§ TO DO: Return the material exactly as supplied, apart from the pictures, which are omitted.

§ DATA SEGMENT:
## start
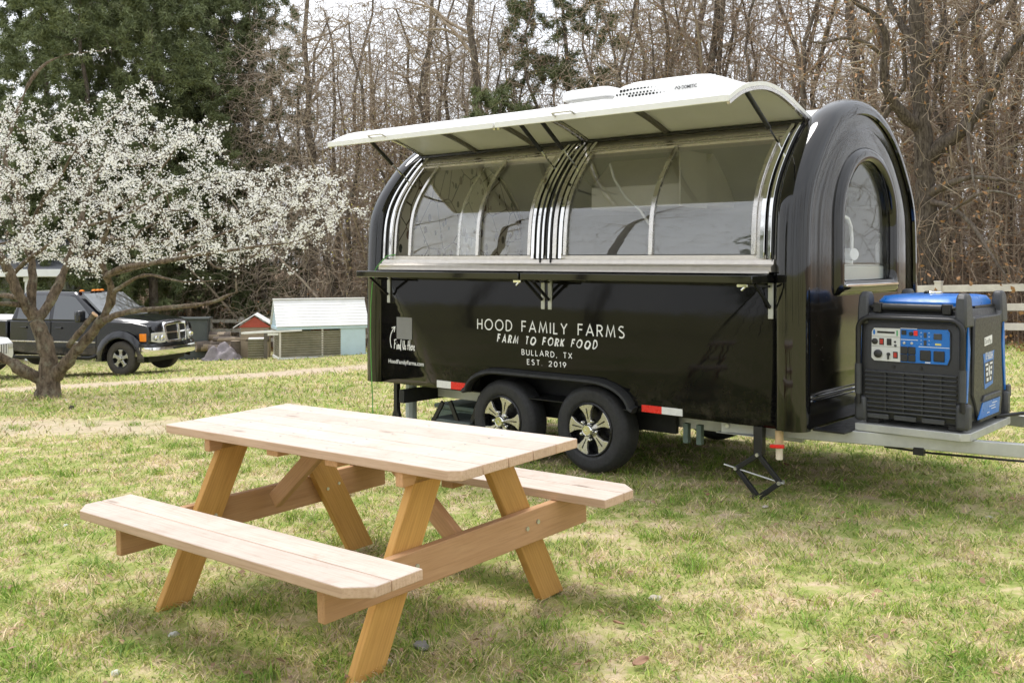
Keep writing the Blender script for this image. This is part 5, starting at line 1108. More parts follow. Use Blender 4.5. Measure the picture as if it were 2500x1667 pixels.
# grey utility cabinet behind the truck nose
x_, y_, _ = px_pt(462, 850, 31); UC = empty('utility_cabinet', (x_, y_, gz(x_, y_)), R(8)); tag(UC, 'dark grey green metal cabinet standing behind the truck nose', 'cabinet')
Mcab = mat('cabinet_grey', (.075, .085, .082), .6, .1, .1, 4); MB().bx(-.55, .55, 0, .6, 0, 1.25).build('body', Mcab, UC, bevel=.015); MB().bx(-.6, .6, -.06, .66, 1.252, 1.30).build('lid', Mcab, UC, bevel=.01); MB().bx(-.5, -.02, -.015, -.002, .08, 1.15).build('door', Mcab, UC, bevel=.004); MB().bx(.02, .5, -.015, -.002, .08, 1.15).build('door', Mcab, UC, bevel=.004)
# porch of a house far left, mostly behind the blossom
x_, y_, _ = px_pt(72, 800, 33); PO = empty('house', (x_, y_, gz(x_, y_)), R(12)); tag(PO, 'white house porch with slender post half hidden behind the blossom', 'house')
Mwh = mat('house_white', (.74, .76, .77), .5, 0, .05, 5); Mhr = mat('house_shingles', (.16, .165, .18), .8, 0, .2, 12)
MB().bx(-9, .8, 1.5, 6, 0, 2.9).build('wall', mat('house_grey_siding', (.42, .44, .46), .6, 0, .08, 3), PO); MB().prism([(-.5, 3.05), (3.7, 4.1), (7.9, 3.05), (7.9, 3.0), (-.5, 3.0)], -9.6, 1.1, lambda a, b, h: (h, a, b)).build('roof', Mhr, PO)
MB().bx(-9.6, 1.1, -.56, -.44, 2.78, 3.02).build('fascia', Mwh, PO, bevel=.01); MB().bx(-9.5, 1.0, -.42, 1.5, 2.76, 2.80).build('soffit', Mwh, PO)
for x in (-6, -3, 0): MB().box((x, -.25, 1.38), (.13, .13, 2.76)).box((x, -.25, 2.68), (.2, .2, .14)).build('porch_post', Mwh, PO, bevel=.006)
for x in (-5, -2): wn = MB().bx(x - .45, x + .45, 1.46, 1.498, 1.0, 2.2).build('window', Mwh, PO); MB().bx(x - .38, x + .38, 1.45, 1.459, 1.07, 2.13).build('pane', M_tglass, wn)
# ------------------------------------------------------------------ trees
def grow(limbs, targets, tip_r, step=.25, pw=.42, wig=.12, seed=1, inertia=.55):
    """limbs: list of polylines [(x,y,z,r)...]; each must start near an earlier node (the first is the trunk).
    targets are joined one after another to the nearest node. returns arrays pos, parent, radius"""
    g = np.random.default_rng(seed); cap = 60000
    P = np.zeros((cap, 3)); par = np.full(cap, -1, int); D = np.zeros((cap, 3)); fix = np.zeros(cap); lid = np.full(cap, -1, int); n = 0; tips = []
    for li, L_ in enumerate(limbs):
        L_ = np.array(L_, float); d = np.r_[0, np.cumsum(np.linalg.norm(np.diff(L_[:, :3], axis=0), axis=1))]
        m = max(2, int(d[-1] / step) + 1); t = np.linspace(0, d[-1], m); Q = np.stack([np.interp(t, d, L_[:, i]) for i in range(4)], 1)
        Q[1:-1, :3] += g.normal(0, wig * .12, (m - 2, 3)) * np.minimum(1, Q[1:-1, 3:4] * 12) if m > 2 else 0
        prev = -1 if li == 0 else int(np.argmin(((P[:n] - Q[0, :3]) ** 2).sum(1)))
        for q in Q:
            P[n] = q[:3]; par[n] = prev; fix[n] = q[3]; lid[n] = li
            D[n] = (q[:3] - P[prev]) if prev >= 0 else (0, 0, 1); D[n] /= (np.linalg.norm(D[n]) + 1e-9); prev = n; n += 1
    for T_ in targets:
        d2 = ((P[:n] - T_) ** 2).sum(1); k = int(np.argmin(d2)); L_ = math.sqrt(d2[k])
        if L_ < step * .3: continue
        a = P[k]; c = a + D[k] * L_ * inertia + g.normal(0, wig, 3) * L_ * .5; m = max(2, min(9, int(L_ / step) + 1)); prev = k
        if n + m >= cap: break
        for j in range(1, m + 1):
            t = j / m; q = a * (1 - t) ** 2 + c * 2 * t * (1 - t) + T_ * t * t + (g.normal(0, wig * .25, 3) * step if j < m else 0)
            P[n] = q; par[n] = prev; D[n] = q - P[prev]; D[n] /= (np.linalg.norm(D[n]) + 1e-9); prev = n; n += 1
        tips.append(prev)
    P, par, fix = P[:n], par[:n], fix[:n]; grow.lid = lid[:n]
    cnt = np.zeros(n); kids = np.bincount(par[par >= 0], minlength=n); cnt[kids == 0] = 1
    for i in range(n - 1, 0, -1):
        if par[i] >= 0: cnt[par[i]] += cnt[i]
    rad = np.where(fix > 0, fix, tip_r * np.maximum(cnt, 1) ** pw)
    for i in range(1, n):
        if par[i] >= 0: rad[i] = min(rad[i], rad[par[i]] * (1.0 if fix[i] == 0 else 9))
    return P, par, rad, tips
def tree_mesh(P, par, rad, lo=3, mid=5, hi=9, r_mid=.012, r_hi=.045, skip=None):
    if skip is not None: par = np.where(skip, -1, par)
    V = []; F = []; nb = 0; n = len(P)
    for cls, k in ((0, lo), (1, mid), (2, hi)):
        i = np.arange(1, n); i = i[par[i] >= 0]; c = np.where(rad[i] >= r_hi, 2, np.where(rad[i] >= r_mid, 1, 0)); i = i[c == cls]
        if len(i) == 0: continue
        a = P[par[i]]; b = P[i]; d = b - a; d /= (np.linalg.norm(d, axis=1)[:, None] + 1e-9)
        # start direction follows the parent's own direction so joints close
        ref = np.where(np.abs(d[:, 2:3]) < .95, np.array([[0, 0, 1.]]), np.array([[1., 0, 0]]))
        u = np.cross(d, ref); u /= np.linalg.norm(u, axis=1)[:, None]; w = np.cross(d, u)
        ra = np.minimum(rad[par[i]], rad[i] * 1.35); rb = rad[i]; th = np.arange(k) * 2 * np.pi / k
        ring = np.cos(th)[None, :, None] * u[:, None] + np.sin(th)[None, :, None] * w[:, None]
        A = (a - d * ra[:, None] * .25)[:, None] + ring * ra[:, None, None]; B = (b + d * rb[:, None] * .2)[:, None] + ring * rb[:, None, None]
        m = len(i); V.append(np.concatenate([A, B], 1).reshape(-1, 3)); base = nb + np.arange(m)[:, None] * 2 * k; j = np.arange(k); j2 = (j + 1) % k
        q = np.stack([base + j, base + j2, base + k + j2, base + k + j], -1).reshape(-1, 4); F.append(q); nb += m * 2 * k
    return np.concatenate(V), np.concatenate(F)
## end
§ CORRECT OUTPUT:
Keep writing the Blender script for this image. This is part 5, starting at line 1108. More parts follow. Use Blender 4.5. Measure the picture as if it were 2500x1667 pixels.
# grey utility cabinet behind the truck nose
x_, y_, _ = px_pt(462, 850, 31); UC = empty('utility_cabinet', (x_, y_, gz(x_, y_)), R(8)); tag(UC, 'dark grey green metal cabinet standing behind the truck nose', 'cabinet')
Mcab = mat('cabinet_grey', (.075, .085, .082), .6, .1, .1, 4); MB().bx(-.55, .55, 0, .6, 0, 1.25).build('body', Mcab, UC, bevel=.015); MB().bx(-.6, .6, -.06, .66, 1.252, 1.30).build('lid', Mcab, UC, bevel=.01); MB().bx(-.5, -.02, -.015, -.002, .08, 1.15).build('door', Mcab, UC, bevel=.004); MB().bx(.02, .5, -.015, -.002, .08, 1.15).build('door', Mcab, UC, bevel=.004)
# porch of a house far left, mostly behind the blossom
x_, y_, _ = px_pt(72, 800, 33); PO = empty('house', (x_, y_, gz(x_, y_)), R(12)); tag(PO, 'white house porch with slender post half hidden behind the blossom', 'house')
Mwh = mat('house_white', (.74, .76, .77), .5, 0, .05, 5); Mhr = mat('house_shingles', (.16, .165, .18), .8, 0, .2, 12)
MB().bx(-9, .8, 1.5, 6, 0, 2.9).build('wall', mat('house_grey_siding', (.42, .44, .46), .6, 0, .08, 3), PO); MB().prism([(-.5, 3.05), (3.7, 4.1), (7.9, 3.05), (7.9, 3.0), (-.5, 3.0)], -9.6, 1.1, lambda a, b, h: (h, a, b)).build('roof', Mhr, PO)
MB().bx(-9.6, 1.1, -.56, -.44, 2.78, 3.02).build('fascia', Mwh, PO, bevel=.01); MB().bx(-9.5, 1.0, -.42, 1.5, 2.76, 2.80).build('soffit', Mwh, PO)
for x in (-6, -3, 0): MB().box((x, -.25, 1.38), (.13, .13, 2.76)).box((x, -.25, 2.68), (.2, .2, .14)).build('porch_post', Mwh, PO, bevel=.006)
for x in (-5, -2): wn = MB().bx(x - .45, x + .45, 1.46, 1.498, 1.0, 2.2).build('window', Mwh, PO); MB().bx(x - .38, x + .38, 1.45, 1.459, 1.07, 2.13).build('pane', M_tglass, wn)
# ------------------------------------------------------------------ trees
def grow(limbs, targets, tip_r, step=.25, pw=.42, wig=.12, seed=1, inertia=.55):
    """limbs: list of polylines [(x,y,z,r)...]; each must start near an earlier node (the first is the trunk).
    targets are joined one after another to the nearest node. returns arrays pos, parent, radius"""
    g = np.random.default_rng(seed); cap = 60000
    P = np.zeros((cap, 3)); par = np.full(cap, -1, int); D = np.zeros((cap, 3)); fix = np.zeros(cap); lid = np.full(cap, -1, int); n = 0; tips = []
    for li, L_ in enumerate(limbs):
        L_ = np.array(L_, float); d = np.r_[0, np.cumsum(np.linalg.norm(np.diff(L_[:, :3], axis=0), axis=1))]
        m = max(2, int(d[-1] / step) + 1); t = np.linspace(0, d[-1], m); Q = np.stack([np.interp(t, d, L_[:, i]) for i in range(4)], 1)
        Q[1:-1, :3] += g.normal(0, wig * .12, (m - 2, 3)) * np.minimum(1, Q[1:-1, 3:4] * 12) if m > 2 else 0
        prev = -1 if li == 0 else int(np.argmin(((P[:n] - Q[0, :3]) ** 2).sum(1)))
        for q in Q:
            P[n] = q[:3]; par[n] = prev; fix[n] = q[3]; lid[n] = li
            D[n] = (q[:3] - P[prev]) if prev >= 0 else (0, 0, 1); D[n] /= (np.linalg.norm(D[n]) + 1e-9); prev = n; n += 1
    for T_ in targets:
        d2 = ((P[:n] - T_) ** 2).sum(1); k = int(np.argmin(d2)); L_ = math.sqrt(d2[k])
        if L_ < step * .3: continue
        a = P[k]; c = a + D[k] * L_ * inertia + g.normal(0, wig, 3) * L_ * .5; m = max(2, min(9, int(L_ / step) + 1)); prev = k
        if n + m >= cap: break
        for j in range(1, m + 1):
            t = j / m; q = a * (1 - t) ** 2 + c * 2 * t * (1 - t) + T_ * t * t + (g.normal(0, wig * .25, 3) * step if j < m else 0)
            P[n] = q; par[n] = prev; D[n] = q - P[prev]; D[n] /= (np.linalg.norm(D[n]) + 1e-9); prev = n; n += 1
        tips.append(prev)
    P, par, fix = P[:n], par[:n], fix[:n]; grow.lid = lid[:n]
    cnt = np.zeros(n); kids = np.bincount(par[par >= 0], minlength=n); cnt[kids == 0] = 1
    for i in range(n - 1, 0, -1):
        if par[i] >= 0: cnt[par[i]] += cnt[i]
    rad = np.where(fix > 0, fix, tip_r * np.maximum(cnt, 1) ** pw)
    for i in range(1, n):
        if par[i] >= 0: rad[i] = min(rad[i], rad[par[i]] * (1.0 if fix[i] == 0 else 9))
    return P, par, rad, tips
def tree_mesh(P, par, rad, lo=3, mid=5, hi=9, r_mid=.012, r_hi=.045, skip=None):
    if skip is not None: par = np.where(skip, -1, par)
    V = []; F = []; nb = 0; n = len(P)
    for cls, k in ((0, lo), (1, mid), (2, hi)):
        i = np.arange(1, n); i = i[par[i] >= 0]; c = np.where(rad[i] >= r_hi, 2, np.where(rad[i] >= r_mid, 1, 0)); i = i[c == cls]
        if len(i) == 0: continue
        a = P[par[i]]; b = P[i]; d = b - a; d /= (np.linalg.norm(d, axis=1)[:, None] + 1e-9)
        # start direction follows the parent's own direction so joints close
        ref = np.where(np.abs(d[:, 2:3]) < .95, np.array([[0, 0, 1.]]), np.array([[1., 0, 0]]))
        u = np.cross(d, ref); u /= np.linalg.norm(u, axis=1)[:, None]; w = np.cross(d, u)
        ra = np.minimum(rad[par[i]], rad[i] * 1.35); rb = rad[i]; th = np.arange(k) * 2 * np.pi / k
        ring = np.cos(th)[None, :, None] * u[:, None] + np.sin(th)[None, :, None] * w[:, None]
        A = (a - d * ra[:, None] * .25)[:, None] + ring * ra[:, None, None]; B = (b + d * rb[:, None] * .2)[:, None] + ring * rb[:, None, None]
        m = len(i); V.append(np.concatenate([A, B], 1).reshape(-1, 3)); base = nb + np.arange(m)[:, None] * 2 * k; j = np.arange(k); j2 = (j + 1) % k
        q = np.stack([base + j, base + j2, base + k + j2, base + k + j], -1).reshape(-1, 4); F.append(q); nb += m * 2 * k
    return np.concatenate(V), np.concatenate(F)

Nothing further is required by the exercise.